— Start DATA EXCERPT —

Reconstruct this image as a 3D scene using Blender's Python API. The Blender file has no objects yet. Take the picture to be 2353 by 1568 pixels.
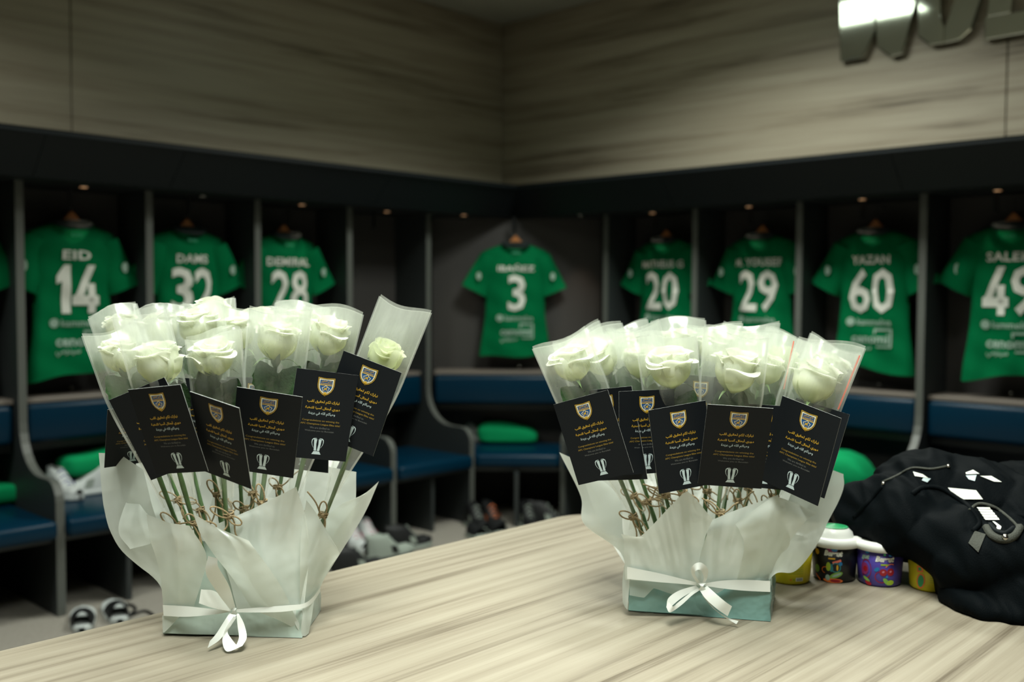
import bpy, bmesh, math, random
import numpy as np
from mathutils import Vector, Matrix, noise
from mathutils.bvhtree import BVHTree

sc = bpy.context.scene
C = sc.collection
R = math.radians
random.seed(7)

# ------------------------------------------------------------------ camera
FPX, CX, CY = 2288.0, 1176.5, 784.0
HEAD, PITCH, ROLL = R(43.7), R(2.66), R(0.27)
CAM = Vector((0, 0, 1.40))
FW = Vector((math.cos(PITCH) * math.cos(HEAD), math.cos(PITCH) * math.sin(HEAD), -math.sin(PITCH)))
r0 = Vector((math.sin(HEAD), -math.cos(HEAD), 0))
u0 = r0.cross(FW)
RT = r0 * math.cos(ROLL) + u0 * math.sin(ROLL)
UP = u0 * math.cos(ROLL) - r0 * math.sin(ROLL)
cam = bpy.data.cameras.new('camera')
cam.sensor_width = 36.0
cam.lens = FPX / 2353.0 * 36.0
cam.clip_start = 0.05
cam.dof.use_dof = True
cam.dof.focus_distance = 1.60
cam.dof.aperture_fstop = 2.8
camo = bpy.data.objects.new('camera', cam)
C.objects.link(camo)
camo.matrix_world = Matrix((
    (RT.x, UP.x, -FW.x, CAM.x), (RT.y, UP.y, -FW.y, CAM.y), (RT.z, UP.z, -FW.z, CAM.z), (0, 0, 0, 1)))
sc.camera = camo

def ray(px, py):
    return FW + RT * ((px - CX) / FPX) - UP * ((py - CY) / FPX)
def unp(px, py, d):
    return CAM + ray(px, py) * d
def onp(px, py, axis, val):
    r = ray(px, py)
    return CAM + r * ((val - CAM[axis]) / r[axis])

# ------------------------------------------------------------------ world, lights, exposure
sc.view_settings.view_transform = 'Standard'
sc.view_settings.look = 'None'
sc.view_settings.exposure = 0.0
sc.view_settings.gamma = 1.0
sc.view_settings.use_curve_mapping = False
w = bpy.data.worlds.new('world'); sc.world = w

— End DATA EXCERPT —

Images in the data above are to be skipped. Retype all other material exactly.

SOLUTION TO THIS TASK ::
Reconstruct this image as a 3D scene using Blender's Python API. The Blender file has no objects yet. Take the picture to be 2353 by 1568 pixels.
import bpy, bmesh, math, random
import numpy as np
from mathutils import Vector, Matrix, noise
from mathutils.bvhtree import BVHTree

sc = bpy.context.scene
C = sc.collection
R = math.radians
random.seed(7)

# ------------------------------------------------------------------ camera
FPX, CX, CY = 2288.0, 1176.5, 784.0
HEAD, PITCH, ROLL = R(43.7), R(2.66), R(0.27)
CAM = Vector((0, 0, 1.40))
FW = Vector((math.cos(PITCH) * math.cos(HEAD), math.cos(PITCH) * math.sin(HEAD), -math.sin(PITCH)))
r0 = Vector((math.sin(HEAD), -math.cos(HEAD), 0))
u0 = r0.cross(FW)
RT = r0 * math.cos(ROLL) + u0 * math.sin(ROLL)
UP = u0 * math.cos(ROLL) - r0 * math.sin(ROLL)
cam = bpy.data.cameras.new('camera')
cam.sensor_width = 36.0
cam.lens = FPX / 2353.0 * 36.0
cam.clip_start = 0.05
cam.dof.use_dof = True
cam.dof.focus_distance = 1.60
cam.dof.aperture_fstop = 2.8
camo = bpy.data.objects.new('camera', cam)
C.objects.link(camo)
camo.matrix_world = Matrix((
    (RT.x, UP.x, -FW.x, CAM.x), (RT.y, UP.y, -FW.y, CAM.y), (RT.z, UP.z, -FW.z, CAM.z), (0, 0, 0, 1)))
sc.camera = camo

def ray(px, py):
    return FW + RT * ((px - CX) / FPX) - UP * ((py - CY) / FPX)
def unp(px, py, d):
    return CAM + ray(px, py) * d
def onp(px, py, axis, val):
    r = ray(px, py)
    return CAM + r * ((val - CAM[axis]) / r[axis])

# ------------------------------------------------------------------ world, lights, exposure
sc.view_settings.view_transform = 'Standard'
sc.view_settings.look = 'None'
sc.view_settings.exposure = 0.0
sc.view_settings.gamma = 1.0
sc.view_settings.use_curve_mapping = False
w = bpy.data.worlds.new('world'); sc.world = w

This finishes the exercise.